Right after we moved I joined a buying coop called UNFI. Once a month you go on-line and shop. The next week you go to the church parking lot in Coxsackie and pick up your order. Members split 50 pound bags of flour and lentils and whatever using a scale and paper bags in the back of someone’s car. Everyone’s groovy and talks about their calving season or their art show or their homemade laundry soap. I’ve found some good friends here. And I can get the snobby stuff I like: Applegate bacon, Liberte yogurt in Fig & Plum, Mrs. Meyer’s cleaning products. This is a lifesaver for us. However, the 7:30 a.m. pickup is kind of a drag.

Third Circle: Thirty minutes Away:

So who thought the name Price Chopper was a good idea? What a terrible name for a place where people will go for food and sustenance with recipes and ideas for dinner parties dancing in their heads. And yet, they go, including me. Its depressing name notwithstanding, the Price Chopper in Catskill has bagels, decent cheese, good yogurts, a huge produce area, a seafood counter, a whole aisle of natural foods, and even “humanely-raised” meats. I can actually fill up a cart here.

Fourth Circle: 30 and 40 Minutes Away, but My Kind of Place:

We get our meat at Pathfinder Farms in Catskill, and this is how it works: I email Jimmy, the farmer, to find out what he has. He emails me back and we decide on a time for pickup. We meet at his farm in the little out-building that holds his freezers. We chat for about 20 minutes about the wonders of grass-fed meat, and what’s going on his pasture, and how the cattle are doing. He is a Joel Salatin-type, fanatical about his grass. He is a grass farmer. His meat is great.

Heather Ridge Farm, in the actual Catskills, has a little café and a little food store. Because they are farming the ‘right way’, about the only thing I can afford here is mutton stew meat. I’d never had mutton, so I asked the lady if it was really gamy. She said, “Some of our customers don’t think it’s gamy enough.” She told us about a 7- or 8-year old ram they’d recently slaughtered. He had a full set of horns and had begun escaping and chasing people. They’d had him for years and didn’t want to slaughter him, but he’d become dangerous. They did what they had to do. “I thought he’d be too tough to eat,” she said. She shrugged, with a smile, “He was delicious.”  So was the mutton stew I made.

Fifth Circle: 45 Minutes Away:

Honest Weight, the Albany Food Coop, kicks the Park Slope Food Coop’s butt. There is a parking lot! And a giant bulk section! You can get maple syrup, olive oil, kombucha, shampoo, you name it, in bulk. You can even bring in your own jars and bottles and fill them up. The problem: it is too far away for me to be a working member, and is therefore exorbitantly expensive.
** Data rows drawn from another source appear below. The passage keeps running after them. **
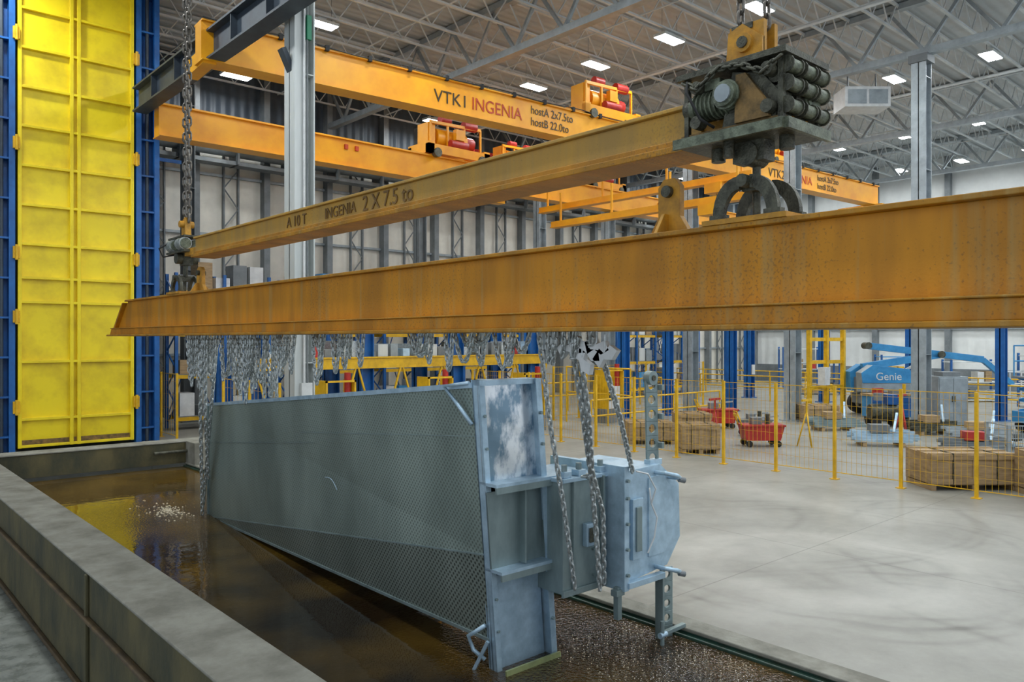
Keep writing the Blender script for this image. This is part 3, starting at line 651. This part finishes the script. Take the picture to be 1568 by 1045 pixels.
# ------------------------------------------------------------------ hanging chains
def sag(p,q,drop,n=9):
    p=Vector(p);q=Vector(q); return [p.lerp(q,i/n)+Vector((0,0,-drop*4*(i/n)*(1-i/n))) for i in range(n+1)]
m=MB()
m.chain([(4.8,12.95,3.07),(4.85,13.3,1.9),(5.05,13.75,-.05)],.075,.014,'chain'); m.chain([(4.95,12.8,3.07),(5.0,13.2,1.9),(5.12,13.9,.1)],.075,.014,'chain')
m.chain([(4.8,12.9,3.07),(4.86,13.1,1.7),(5.1,13.6,.6)],.075,.014,'chain')
for i in range(40):
    a=10.6+random.uniform(0,3.0); z=random.uniform(2.0,2.75); b=4.7+random.uniform(0,.35)
    if i%2: m.chain([(b,a,3.07),(b+.03,a+.05,z)],.07,.013,'chain')
    else: m.chain(sag((b,a,3.07),(b+.05,a+random.uniform(.2,.6),3.07),random.uniform(.25,1.0)),.07,.013,'chain')
for (a0,n_,dz) in ((9.0,8,.65),(7.6,6,.5),(6.3,6,.4),(5.3,9,.35)):
    for i in range(n_):
        a=a0+random.uniform(0,1.2); b=4.75+random.uniform(0,.3)
        m.chain(sag((b,a,3.07),(b+.05,a+random.uniform(.15,.4),3.07),random.uniform(.1,dz)),.055,.011,'chain')
m.chain([(4.78,4.62,3.07),(5.05,4.72,2.3),(5.35,4.9,1.72),(5.50,4.98,1.2),(5.58,5.0,.62)],.06,.0125,'chain')
m.chain([(4.86,4.60,3.07),(5.1,4.72,2.3),(5.42,4.95,1.72),(5.45,5.1,1.70)],.06,.0125,'chain')
m.chain([(4.80,4.56,3.07),(5.05,4.66,2.35),(5.30,4.85,1.80),(5.62,5.0,1.35),(5.75,5.1,.62)],.06,.0125,'chain')
m.chain([(4.82,5.05,3.07),(5.0,5.08,2.2),(5.18,5.1,1.5),(5.34,5.1,.66)],.06,.011,'chain')
m.chain([(4.86,4.35,2.9),(5.4,4.6,2.3),(6.0,4.95,1.70)],.06,.0125,'chain')
for i in range(7):
    a=4.45+random.uniform(-.1,.4); m.chain(sag((4.76,a,3.07),(4.85,a+.12,3.07),random.uniform(.1,.32)),.055,.011,'chain')
for (y,z,t) in ((4.66,2.93,.4),(4.42,2.90,-.3),(4.25,2.87,.6),(4.50,2.82,-.7),(4.34,2.94,.1)):
    c=Vector((4.80,y,z)); pts=[]
    for (p,q) in ((-.13,.05),(-.02,.08),(.0,.02),(.09,.04),(.13,-.04),(.04,-.07),(-.03,-.02),(-.11,-.05)):
        pts.append(c+Vector((0,-(p*math.cos(t)-q*math.sin(t)),p*math.sin(t)+q*math.cos(t))))
    m.prism(pts,(.05,0,0),'plastic'); m.cyl(c+Vector((0,0,.03)),c+Vector((0,0,.17)),.008,'chain',6)
m.build('hanging_chains')

# ------------------------------------------------------------------ fences
def fence(name,p0,p1,n,h=2.0,dv=.1,dh=.24):
    m=MB(); p0=Vector((*p0,0)); p1=Vector((*p1,0)); d=(p1-p0)/n
    for i in range(n+1):
        p=p0+d*i; m.box(p.x-.03,p.x+.03,p.y-.03,p.y+.03,0,h,'yel'); m.box(p.x-.08,p.x+.08,p.y-.08,p.y+.08,0,.015,'yel')
    e=d.normalized()
    for i in range(n):
        a=p0+d*i+e*.05; b=p0+d*(i+1)-e*.05; L=(b-a).length
        for z in (.15,h-.03): m.beam(a+Z*z,b+Z*z,.015,.015,'yel')
        k=int(L/dv)
        for j in range(1,k):
            q=a+e*(L*j/k); m.beam(q+Z*.15,q+Z*(h-.03),.005,.005,'yel')
        z=.15+dh
        while z<h-.05: m.beam(a+Z*z,b+Z*z,.005,.005,'yel'); z+=dh
    return m.build(name)
fence('safety_fence',(16.35,1.07),(16.35,20.3),14)
fence('safety_fence',(20.5,20.67),(30,20.67),7,dv=.2,dh=.4)
fence('safety_fence',(8.0,17.0),(8.0,20.3),2,dv=.2,dh=.4)
fence('safety_fence',(8.0,23.8),(8.0,26.6),2,dv=.2,dh=.4)
fence('safety_fence',(1.9,22.2),(3.3,22.2),1,dv=.2,dh=.4)
def rail(p0,p1,n,h=1.1,k='yel'):
    m=MB(); p0=Vector((*p0,0)); p1=Vector((*p1,0)); d=(p1-p0)/n
    for i in range(n+1): q=p0+d*i; m.cyl(q,q+Z*h,.03,k,8)
    for z in (h,h*.55): m.cyl(p0+Z*z,p1+Z*z,.028,k,8)
    m.build('guard_rail')
rail((34.6,6),(34.6,30),12,1.2); rail((38,6),(38,30),12,1.3); rail((20.5,23),(30,23),6,1.2)
rail((20.5,17),(20.5,20),3,2.0); rail((18,16.5),(25,16.5),5,1.1)

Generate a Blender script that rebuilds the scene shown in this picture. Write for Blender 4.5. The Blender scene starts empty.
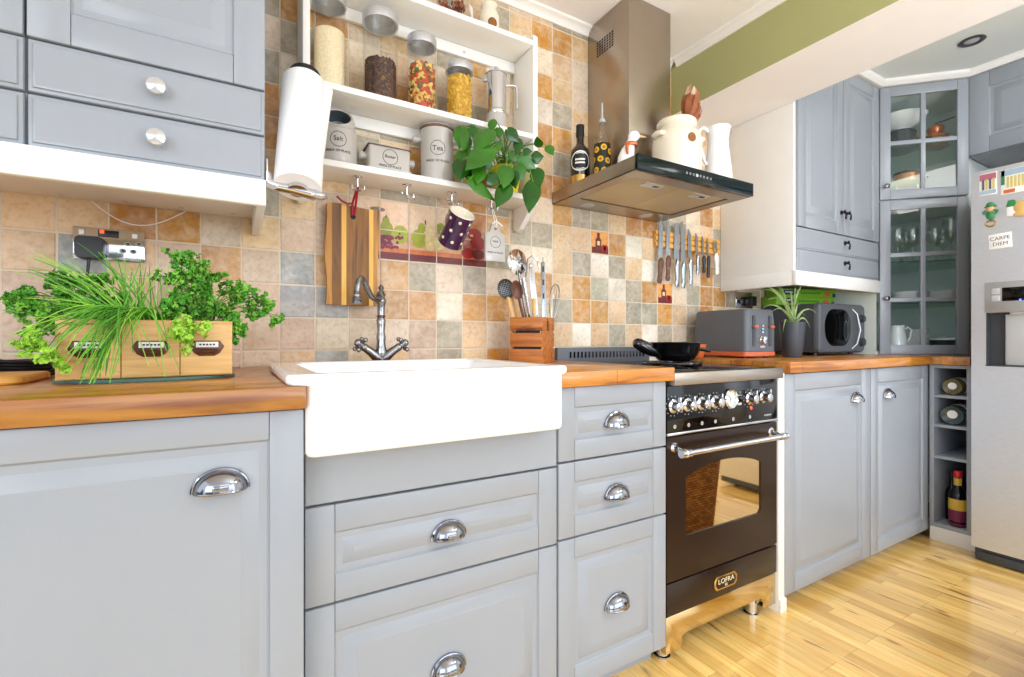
import bpy, bmesh, math, random
from mathutils import Vector, Matrix
PI = math.pi
rng = random.Random(11)
scene = bpy.context.scene
COL = scene.collection

# ---------------------------------------------------------------- camera geometry (1024 x 677 frame)
YAW = math.radians(30.2); SY, CY = math.sin(YAW), math.cos(YAW); FPX = 478.0; CAMH = 0.985
def ray(u, v):
    t = (u - 512) / FPX
    return Vector((SY + CY * t, CY - SY * t, (338.5 - v) / FPX))
def aty(u, v, y):
    d = ray(u, v); d = d * (y / d.y); return Vector((d.x, y, CAMH + d.z))
def atx(u, v, x):
    d = ray(u, v); d = d * (x / d.x); return Vector((x, d.y, CAMH + d.z))

# ---------------------------------------------------------------- materials
def lin(c):
    r = []
    for q in c[:3]:
        q = q / 255.0
        r.append(q / 12.92 if q <= 0.04045 else ((q + 0.055) / 1.055) ** 2.4)
    return (r[0], r[1], r[2], 1.0)
class NT:
    def __init__(s, name):
        s.m = bpy.data.materials.new(name); s.m.use_nodes = True
        s.t = s.m.node_tree; s.p = s.t.nodes['Principled BSDF']; s.out = s.t.nodes['Material Output']
    def n(s, kind, **kw):
        nd = s.t.nodes.new(kind)
        for k, v in kw.items():
            if hasattr(nd, k): setattr(nd, k, v)
        return nd
    def l(s, a, b): s.t.links.new(a, b)
    def coords(s, scale=(1, 1, 1), rot=(0, 0, 0), kind='Object'):
        tc = s.n('ShaderNodeTexCoord'); mp = s.n('ShaderNodeMapping')
        mp.inputs['Scale'].default_value = scale; mp.inputs['Rotation'].default_value = rot
        s.l(tc.outputs[kind], mp.inputs['Vector']); return mp.outputs['Vector']
    def noise(s, vec, scale, detail=4, rough=.55, dist=0):
        nz = s.n('ShaderNodeTexNoise'); nz.inputs['Scale'].default_value = scale
        nz.inputs['Detail'].default_value = detail; nz.inputs['Roughness'].default_value = rough
        nz.inputs['Distortion'].default_value = dist
        s.l(vec, nz.inputs['Vector']); return nz.outputs['Fac']
    def ramp(s, fac, stops):
        r = s.n('ShaderNodeValToRGB'); e = r.color_ramp.elements
        while len(e) < len(stops): e.new(0.5)
        for i, (p, c) in enumerate(stops): e[i].position = p; e[i].color = c
        s.l(fac, r.inputs['Fac']); return r.outputs['Color']
    def mix(s, fac, a, b, mode='MIX'):
        m = s.n('ShaderNodeMix'); m.data_type = 'RGBA'; m.blend_type = mode
        for sock, v in ((m.inputs[0], fac), (m.inputs[6], a), (m.inputs[7], b)):
            if hasattr(v, 'is_linked'): s.l(v, sock)
            else: sock.default_value = v
        return m.outputs[2]
    def bump(s, h, strength, dist=.002):
        b = s.n('ShaderNodeBump'); b.inputs['Strength'].default_value = strength; b.inputs['Distance'].default_value = dist
        s.l(h, b.inputs['Height']); s.l(b.outputs['Normal'], s.p.inputs['Normal'])
def mat(name, rgb, rough=.5, metal=0.0, vary=.06, vscale=8, bump=0, bscale=60, coat=0, stretch=(1, 1, 1), spec=.5):
    k = NT(name); c = lin(rgb)
    v = k.coords(stretch)
    nz = k.noise(v, vscale)
    lo = tuple(q * (1 - vary) for q in c[:3]) + (1,); hi = tuple(min(1, q * (1 + vary)) for q in c[:3]) + (1,)
    k.l(k.ramp(nz, [(.3, lo), (.7, hi)]), k.p.inputs['Base Color'])
    k.p.inputs['Roughness'].default_value = rough; k.p.inputs['Metallic'].default_value = metal
    k.p.inputs['Coat Weight'].default_value = coat; k.p.inputs['Coat Roughness'].default_value = .08
    k.p.inputs['Specular IOR Level'].default_value = spec
    if bump: k.bump(k.noise(v, bscale), bump)
    return k.m
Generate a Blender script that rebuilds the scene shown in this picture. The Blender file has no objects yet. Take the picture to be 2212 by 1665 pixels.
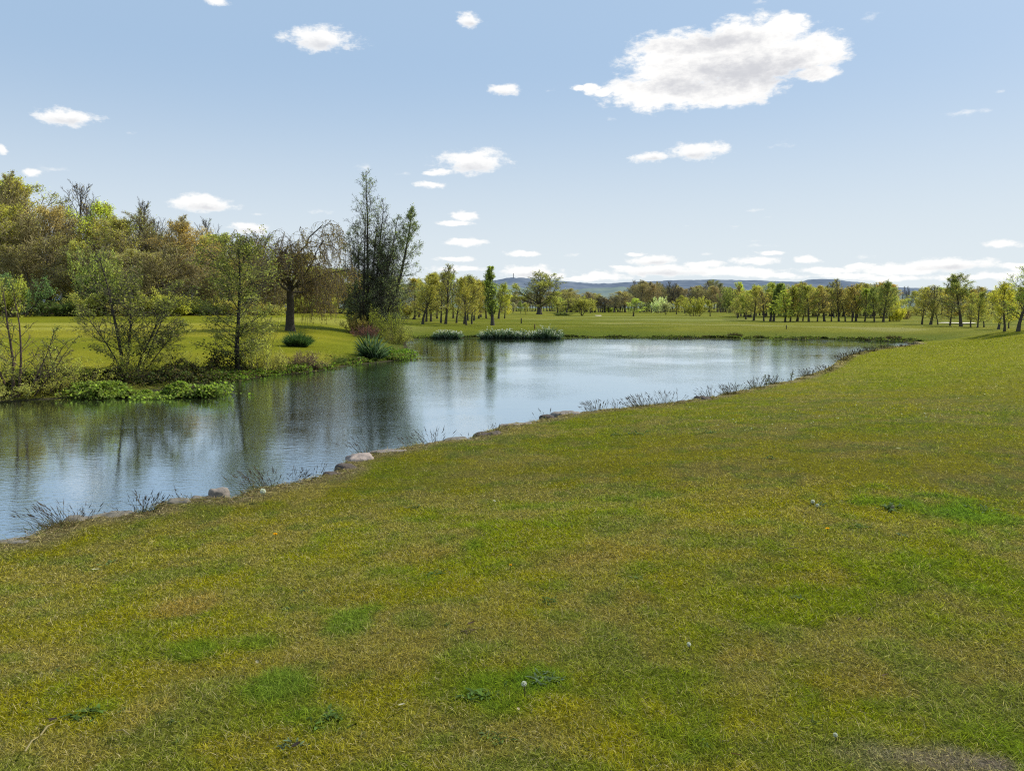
import bpy, math, random
import numpy as np
from mathutils import Vector
R = math.radians
scene = bpy.context.scene
COL = scene.collection

# ------------------------------------------------------------------ camera
FPX, CX, CY, HORIZ = 1703.0, 1106.0, 832.5, 663.0      # measured in a 2212 x 1665 view of the photo
CAMZ = 2.2                                             # eye height above the water
PITCH = math.atan((CY - HORIZ) / FPX)
cam_d = bpy.data.cameras.new("camera"); cam = bpy.data.objects.new("camera", cam_d); COL.objects.link(cam)
cam_d.sensor_width = 36; cam_d.lens = 36 * FPX / 2212; cam_d.clip_end = 12000; cam_d.clip_start = 0.05
cam.location = (0, 0, CAMZ); cam.rotation_euler = (math.pi / 2 - PITCH, 0, 0)
scene.camera = cam

def ray(px, py):
    dx = (px - CX) / FPX; dy = -(py - CY) / FPX
    c, s = math.cos(PITCH), math.sin(PITCH)
    return np.array([dx, c + dy * s, -s + dy * c])
def at_z(px, py, z):
    d = ray(px, py); t = (z - CAMZ) / d[2]; return np.array([d[0] * t, d[1] * t, z])
def at_y(px, py, Y):
    d = ray(px, py); t = Y / d[1]; return np.array([d[0] * t, Y, CAMZ + d[2] * t])

# ------------------------------------------------------------------ noise
def _hash(xi, yi, seed):
    h = (xi.astype(np.int64) * 374761393 + yi.astype(np.int64) * 668265263 + seed * 974634777) & 0xffffffff
    h = ((h ^ (h >> 13)) * 1274126177) & 0xffffffff
    return ((h ^ (h >> 16)) & 0xffff) / 65535.0
def vnoise(x, y, seed=0):
    xi = np.floor(x); yi = np.floor(y); fx = x - xi; fy = y - yi
    fx = fx * fx * (3 - 2 * fx); fy = fy * fy * (3 - 2 * fy)
    a = _hash(xi, yi, seed); b = _hash(xi + 1, yi, seed); c = _hash(xi, yi + 1, seed); d = _hash(xi + 1, yi + 1, seed)
    return a + (b - a) * fx + (c - a) * fy + (a - b - c + d) * fx * fy
def fbm(x, y, seed=0, o=4):
    x = np.asarray(x, float); y = np.asarray(y, float)
    v = 0; a = .5; t = 0
    for i in range(o):
        v = v + a * vnoise(x, y, seed + i * 17); t += a; a *= .5; x = x * 2.03 + 11.3; y = y * 2.03 + 5.7
    return v / t
def sstep(a, b, x):
    t = np.clip((np.asarray(x, float) - a) / (b - a), 0, 1); return t * t * (3 - 2 * t)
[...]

It is hard for me to get out of there without spending $300. Every couple months we make a pilgrimage up to Albany, and come home laden with chocolate bars and garlic-stuffed olives and raw sheep milk cheese and dried mangoes and buckwheat flour and Sucanat, and recycled jars full of maple syrup and olive oil. Ohh, those are great times. It’s like we live in the city!

In the other direction: Adams Fairacre Farms. This is like a little Fairway. Great deli, huge produce section, their own line of meat and chickens, prepared foods, great yogurts…. They even have a specialty chocolate shop and a garden center with a koi pond. Want a picnic table or a stack of garden stakes to go with your imported prosciutto and Italian lemonade? This is your place.

The sixth, and outermost circle, still in the realm of my imagination:

Acres, the Hudson Food Coop. They have secured a space on Warren Street. It is going to happen. Maybe next month!

New Coxsackie Grocery? There are rumors that Adams Fairacre Farms is going to open a store in Coxsackie, and, alternatively, that some that other upscale grocery store will open. It is highly needed. Grocery store investors? Coxsackie town planners? I promise to blog breathlessly and with jewel box photos and mouthwatering recipes about any first class grocery you bring my way. And all these imposters I’ve described above? I will wipe them from the table like dirty napkins, and do all my shopping with you, ten minutes from my house. Well, maybe not Pathfinder. I’ll probably always shop at Jimmy’s.

It happened to Park Slope. It can happen up here, right?